Your new topic does not fit any of the above??? Check first. Then post here. Thanks.

Moderator: igrr

User avatar
By CheapB
#13765
draco wrote:I would suggest that you just hardcode the address and length in your program, if all you need to store are the SSID and password.

For example, write your SSID into byte 0, with a length of 32.
Then write your password into byte 33, with a length of 64.

32 and 64 are the maximum lengths permitted for SSID/password, according to the standards. No overhead wasted on metadata in your tiny EEPROM space available that way, and you've ensured that you have enough space available for any SSID/password combination possible.

But, realistically, you might not even need to do that. In my experience, the ESP8266 is already storing the SSID and password by itself somewhere, so if you just start it up and tell it to connect, it will use the previous SSID/password.


Thanks for the feedback.

I need to store a few other values in addition to the SSID and password, but you could argue that the same format would work. I believe this is similar to my fixed length option above.

I agree the SSID and password is stored in the config but it need to get in there in the first place or if I move the module to a different network. I will have multiple of these running on different networks. Unless I am missing something here I would have to connect using the AT firmware and then setup the SSID and password and then flash my firmware to make this work without EEPROM. If I wanted to move a module to another network I would need to reflash it with the AT firmware and reset the SSID/password and then reflash my code.

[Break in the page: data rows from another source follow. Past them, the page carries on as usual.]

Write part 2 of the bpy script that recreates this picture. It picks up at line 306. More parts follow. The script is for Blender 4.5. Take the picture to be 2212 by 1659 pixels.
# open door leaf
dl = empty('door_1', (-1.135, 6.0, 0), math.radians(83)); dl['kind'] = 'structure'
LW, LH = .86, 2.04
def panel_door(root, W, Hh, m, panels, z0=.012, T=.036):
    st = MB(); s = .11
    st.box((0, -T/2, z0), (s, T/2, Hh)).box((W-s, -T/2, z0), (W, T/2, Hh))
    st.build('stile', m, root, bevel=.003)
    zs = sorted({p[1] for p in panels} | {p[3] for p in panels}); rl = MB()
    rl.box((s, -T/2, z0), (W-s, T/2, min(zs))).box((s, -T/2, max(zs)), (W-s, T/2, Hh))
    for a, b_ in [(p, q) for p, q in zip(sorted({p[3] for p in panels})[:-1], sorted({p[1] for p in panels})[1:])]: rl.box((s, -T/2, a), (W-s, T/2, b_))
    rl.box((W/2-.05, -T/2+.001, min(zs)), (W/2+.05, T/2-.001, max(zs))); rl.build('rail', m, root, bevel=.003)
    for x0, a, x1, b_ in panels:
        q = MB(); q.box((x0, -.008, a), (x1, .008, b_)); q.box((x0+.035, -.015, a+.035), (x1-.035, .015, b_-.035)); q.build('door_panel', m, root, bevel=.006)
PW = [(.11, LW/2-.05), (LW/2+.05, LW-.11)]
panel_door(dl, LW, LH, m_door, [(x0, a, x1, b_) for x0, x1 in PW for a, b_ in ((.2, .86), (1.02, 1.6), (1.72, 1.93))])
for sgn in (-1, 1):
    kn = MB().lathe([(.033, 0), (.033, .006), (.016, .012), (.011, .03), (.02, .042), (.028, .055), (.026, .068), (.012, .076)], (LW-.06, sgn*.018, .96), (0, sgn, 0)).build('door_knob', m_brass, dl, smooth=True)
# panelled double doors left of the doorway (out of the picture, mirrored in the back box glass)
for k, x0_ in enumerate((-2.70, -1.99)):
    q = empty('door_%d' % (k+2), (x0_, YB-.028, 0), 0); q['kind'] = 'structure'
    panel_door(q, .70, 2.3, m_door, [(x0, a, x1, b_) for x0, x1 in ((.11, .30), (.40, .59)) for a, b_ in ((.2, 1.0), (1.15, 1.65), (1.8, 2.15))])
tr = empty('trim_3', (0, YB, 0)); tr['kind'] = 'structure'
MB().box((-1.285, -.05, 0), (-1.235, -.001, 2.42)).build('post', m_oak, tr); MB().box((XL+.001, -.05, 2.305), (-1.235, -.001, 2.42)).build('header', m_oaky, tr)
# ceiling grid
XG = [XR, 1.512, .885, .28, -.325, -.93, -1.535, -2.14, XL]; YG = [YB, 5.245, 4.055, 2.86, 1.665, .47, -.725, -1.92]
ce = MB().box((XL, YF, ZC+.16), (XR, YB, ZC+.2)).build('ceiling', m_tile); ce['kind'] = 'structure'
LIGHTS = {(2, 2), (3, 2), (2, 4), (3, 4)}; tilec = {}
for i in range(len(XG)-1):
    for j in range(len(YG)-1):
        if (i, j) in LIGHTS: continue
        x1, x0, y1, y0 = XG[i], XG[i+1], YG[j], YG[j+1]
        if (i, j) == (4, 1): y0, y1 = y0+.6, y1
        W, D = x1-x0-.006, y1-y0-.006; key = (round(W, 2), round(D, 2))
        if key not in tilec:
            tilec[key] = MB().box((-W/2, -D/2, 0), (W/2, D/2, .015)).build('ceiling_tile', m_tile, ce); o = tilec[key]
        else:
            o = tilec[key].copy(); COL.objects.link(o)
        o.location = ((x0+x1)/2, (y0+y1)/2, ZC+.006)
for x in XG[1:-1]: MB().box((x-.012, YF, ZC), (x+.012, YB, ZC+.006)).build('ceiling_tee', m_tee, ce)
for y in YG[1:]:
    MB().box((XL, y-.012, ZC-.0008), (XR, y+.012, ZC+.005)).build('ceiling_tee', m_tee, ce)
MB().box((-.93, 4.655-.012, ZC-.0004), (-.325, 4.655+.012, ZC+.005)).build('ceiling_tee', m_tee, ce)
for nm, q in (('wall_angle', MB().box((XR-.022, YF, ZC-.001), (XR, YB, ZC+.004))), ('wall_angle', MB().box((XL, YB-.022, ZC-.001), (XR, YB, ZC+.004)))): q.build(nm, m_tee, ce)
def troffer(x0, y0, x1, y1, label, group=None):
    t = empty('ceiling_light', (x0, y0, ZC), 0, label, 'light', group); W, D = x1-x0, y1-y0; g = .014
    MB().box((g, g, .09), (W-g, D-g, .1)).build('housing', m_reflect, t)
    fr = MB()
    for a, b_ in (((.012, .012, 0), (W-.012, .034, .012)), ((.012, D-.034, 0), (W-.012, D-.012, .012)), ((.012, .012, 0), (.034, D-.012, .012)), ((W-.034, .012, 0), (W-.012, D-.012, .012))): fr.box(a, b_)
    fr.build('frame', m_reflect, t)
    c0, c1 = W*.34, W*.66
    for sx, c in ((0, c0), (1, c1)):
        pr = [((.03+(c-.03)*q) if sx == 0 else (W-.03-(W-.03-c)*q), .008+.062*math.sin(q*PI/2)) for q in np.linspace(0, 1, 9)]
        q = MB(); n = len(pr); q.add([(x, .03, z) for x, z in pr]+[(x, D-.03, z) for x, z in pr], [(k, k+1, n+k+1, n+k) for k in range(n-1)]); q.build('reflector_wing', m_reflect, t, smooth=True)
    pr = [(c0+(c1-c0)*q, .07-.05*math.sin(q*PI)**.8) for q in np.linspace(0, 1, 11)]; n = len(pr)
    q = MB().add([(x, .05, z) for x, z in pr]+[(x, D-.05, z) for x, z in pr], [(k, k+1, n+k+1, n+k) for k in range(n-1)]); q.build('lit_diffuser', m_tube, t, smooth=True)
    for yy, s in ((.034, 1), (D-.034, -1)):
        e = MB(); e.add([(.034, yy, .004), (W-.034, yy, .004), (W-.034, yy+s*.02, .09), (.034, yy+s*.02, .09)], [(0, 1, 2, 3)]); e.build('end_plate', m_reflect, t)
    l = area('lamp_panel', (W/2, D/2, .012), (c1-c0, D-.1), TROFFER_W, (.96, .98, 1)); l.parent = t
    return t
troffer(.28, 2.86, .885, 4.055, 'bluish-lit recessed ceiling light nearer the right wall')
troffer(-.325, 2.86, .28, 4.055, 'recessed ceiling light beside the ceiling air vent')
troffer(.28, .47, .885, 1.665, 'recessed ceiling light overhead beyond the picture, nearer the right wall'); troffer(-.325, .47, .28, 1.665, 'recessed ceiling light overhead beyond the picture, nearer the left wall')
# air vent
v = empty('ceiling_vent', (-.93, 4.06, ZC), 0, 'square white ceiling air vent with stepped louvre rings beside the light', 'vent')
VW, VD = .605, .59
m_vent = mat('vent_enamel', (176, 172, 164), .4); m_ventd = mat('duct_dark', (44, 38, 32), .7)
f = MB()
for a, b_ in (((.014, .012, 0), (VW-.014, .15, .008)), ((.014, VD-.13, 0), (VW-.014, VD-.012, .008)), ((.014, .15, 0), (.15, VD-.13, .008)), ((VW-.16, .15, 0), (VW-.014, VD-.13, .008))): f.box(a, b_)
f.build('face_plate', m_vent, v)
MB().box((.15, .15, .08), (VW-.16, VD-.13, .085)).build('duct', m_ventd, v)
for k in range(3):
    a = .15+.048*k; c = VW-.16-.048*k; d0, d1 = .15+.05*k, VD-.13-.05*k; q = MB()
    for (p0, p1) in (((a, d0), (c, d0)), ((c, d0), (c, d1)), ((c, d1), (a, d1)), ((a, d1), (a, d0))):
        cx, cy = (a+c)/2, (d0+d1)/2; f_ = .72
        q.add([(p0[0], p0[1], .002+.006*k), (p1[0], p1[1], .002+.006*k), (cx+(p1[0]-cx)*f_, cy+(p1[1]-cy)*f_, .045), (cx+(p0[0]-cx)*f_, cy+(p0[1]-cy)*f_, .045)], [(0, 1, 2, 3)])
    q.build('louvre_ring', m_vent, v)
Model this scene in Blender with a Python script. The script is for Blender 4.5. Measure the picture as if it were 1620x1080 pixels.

Another and maybe better option would be to have WiFi.begin(ssid, pass); to take default SSID and password like WiFi.begin(); this would take the SSID and password stored in in the config area.
User avatar
By CheapB
#13776
timoline wrote:I think you want something like a dummy proof bootloader like:
https://github.com/sebastianhodapp/ESPbootloader

its not perfect yet, but i'm working on it...


Yes, I was thinking about doing something like that but I see several challenges. 1) Assuming you are running this in AP mode - the bandwidth where I am is so saturated that there will be an overlap in channels that has caused issues with connecting in the past. 2) How would you move the module to another network or if you change the password? I guess it could go in config mode if it is unable to connect.
User avatar
By HolgerW
#13778 I check every 10 seconds:
- Station Mode & got ip -- ok
- no ip, change to StationAP Mode
- StationAP Mode and got Station IP --> back to Station mode
- in StationAP mode i can connect and give new wlan parameters http://192.168.4.1/wlan=ssid,password, restart

It works since months for me. My router restart every night, all devices connect after a while, never had a problem.